Thursday 25 May 2017

U2 announce second dates for London, Rome, Amsterdam and Paris... but not for Dublin

U2
U2
Independent.ie Newsdesk

Independent.ie Newsdesk

U2 will play second dates in London, Rome, Paris and Amsterdam but the Irish band will not be performing for a second night in Dublin.

Tickets for the band's gig in Dublin on July 22 were snapped up in just six minutes on Monday, with many speculating that a second date would be added.

However, fans who missed out on tickets were left disappointed when a spokesperson announced that there would be "only one date" in Dublin for the European leg of their Joshua Tree Tour.

Now the band has announced it will play four more gigs at Twickenham, London on July 9, the Olympic Stadium in Rome on July 16, the Stade de France in Paris on July 26 and the Amsterdam Arena on July 30.

Tickets for these shows will go on general sale next Monday January 23.

Meanwhile, a number of U2 tickets became available on official and black market websites last week after diehard fans with access to pre-sale tickets chose to sell them on for a profit.

Tickets for the July 22 gig are priced from €39.05 (including booking fee) right up to €186 but they are now appearing on SeatWave for almost 13 times above face value.

Sources in the industry said a flurry of activity has seen fans splash out to guarantee their places at the gig.

A spokesman for Ticketmaster said the Seatwave prices are not set by the company but by the person who is selling the tickets on.

"The thing about Seatwave is that it is a safe and secure market so tickets would be genuine.
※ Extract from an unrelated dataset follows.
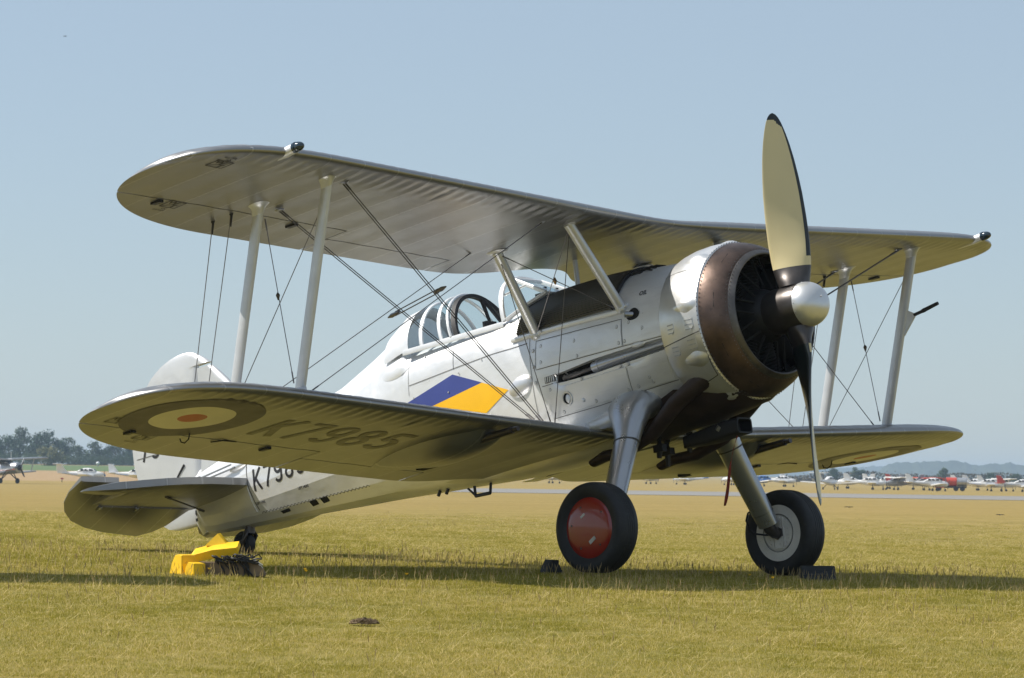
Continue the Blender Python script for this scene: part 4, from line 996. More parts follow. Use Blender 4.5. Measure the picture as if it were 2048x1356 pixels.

The ticket prices are set by the seller, which in this instance is not Ticketmaster, but that price may not necessarily be secured by the seller.

"Ticketmaster is just facilitating the sale."

Fine Gael TD Noel Rock, who has prepared a bill that would ban ticket touting, criticised the ticket retailer.

"We need this law to be enacted as soon as possible," he said. "Right now, the present situation suits touts, it suits Ticketmaster-owned Seatwave and as they make a commission from both buyer and seller, it suits Ticketmaster as it drives up early demand."